**WHAT YOU HAVE TO DO:** Retype the complete listing exactly as it appears.
════════════════
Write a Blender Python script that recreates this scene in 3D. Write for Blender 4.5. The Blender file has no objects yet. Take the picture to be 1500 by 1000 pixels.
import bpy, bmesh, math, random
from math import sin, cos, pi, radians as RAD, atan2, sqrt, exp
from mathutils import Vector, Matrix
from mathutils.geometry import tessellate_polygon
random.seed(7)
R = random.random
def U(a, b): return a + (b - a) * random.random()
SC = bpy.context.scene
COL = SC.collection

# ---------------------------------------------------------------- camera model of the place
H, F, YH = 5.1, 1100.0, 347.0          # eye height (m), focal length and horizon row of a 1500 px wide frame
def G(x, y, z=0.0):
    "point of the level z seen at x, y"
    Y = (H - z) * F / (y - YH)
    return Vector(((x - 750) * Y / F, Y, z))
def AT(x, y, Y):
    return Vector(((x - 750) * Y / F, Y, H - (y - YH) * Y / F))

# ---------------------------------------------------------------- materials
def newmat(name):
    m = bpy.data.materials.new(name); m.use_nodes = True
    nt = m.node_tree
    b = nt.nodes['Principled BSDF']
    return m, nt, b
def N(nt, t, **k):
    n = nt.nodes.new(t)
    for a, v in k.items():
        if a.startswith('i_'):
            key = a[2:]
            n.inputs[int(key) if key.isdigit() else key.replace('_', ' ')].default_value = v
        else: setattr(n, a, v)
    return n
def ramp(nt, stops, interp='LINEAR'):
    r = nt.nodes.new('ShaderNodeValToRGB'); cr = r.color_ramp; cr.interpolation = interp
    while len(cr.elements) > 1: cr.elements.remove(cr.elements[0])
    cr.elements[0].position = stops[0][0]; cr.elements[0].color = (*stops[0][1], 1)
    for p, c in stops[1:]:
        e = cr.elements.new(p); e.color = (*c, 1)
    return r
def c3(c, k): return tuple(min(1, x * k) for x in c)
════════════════
**SOLUTION TO THIS TASK:**
Write a Blender Python script that recreates this scene in 3D. Write for Blender 4.5. The Blender file has no objects yet. Take the picture to be 1500 by 1000 pixels.
import bpy, bmesh, math, random
from math import sin, cos, pi, radians as RAD, atan2, sqrt, exp
from mathutils import Vector, Matrix
from mathutils.geometry import tessellate_polygon
random.seed(7)
R = random.random
def U(a, b): return a + (b - a) * random.random()
SC = bpy.context.scene
COL = SC.collection

# ---------------------------------------------------------------- camera model of the place
H, F, YH = 5.1, 1100.0, 347.0          # eye height (m), focal length and horizon row of a 1500 px wide frame
def G(x, y, z=0.0):
    "point of the level z seen at x, y"
    Y = (H - z) * F / (y - YH)
    return Vector(((x - 750) * Y / F, Y, z))
def AT(x, y, Y):
    return Vector(((x - 750) * Y / F, Y, H - (y - YH) * Y / F))

# ---------------------------------------------------------------- materials
def newmat(name):
    m = bpy.data.materials.new(name); m.use_nodes = True
    nt = m.node_tree
    b = nt.nodes['Principled BSDF']
    return m, nt, b
def N(nt, t, **k):
    n = nt.nodes.new(t)
    for a, v in k.items():
        if a.startswith('i_'):
            key = a[2:]
            n.inputs[int(key) if key.isdigit() else key.replace('_', ' ')].default_value = v
        else: setattr(n, a, v)
    return n
def ramp(nt, stops, interp='LINEAR'):
    r = nt.nodes.new('ShaderNodeValToRGB'); cr = r.color_ramp; cr.interpolation = interp
    while len(cr.elements) > 1: cr.elements.remove(cr.elements[0])
    cr.elements[0].position = stops[0][0]; cr.elements[0].color = (*stops[0][1], 1)
    for p, c in stops[1:]:
        e = cr.elements.new(p); e.color = (*c, 1)
    return r
def c3(c, k): return tuple(min(1, x * k) for x in c)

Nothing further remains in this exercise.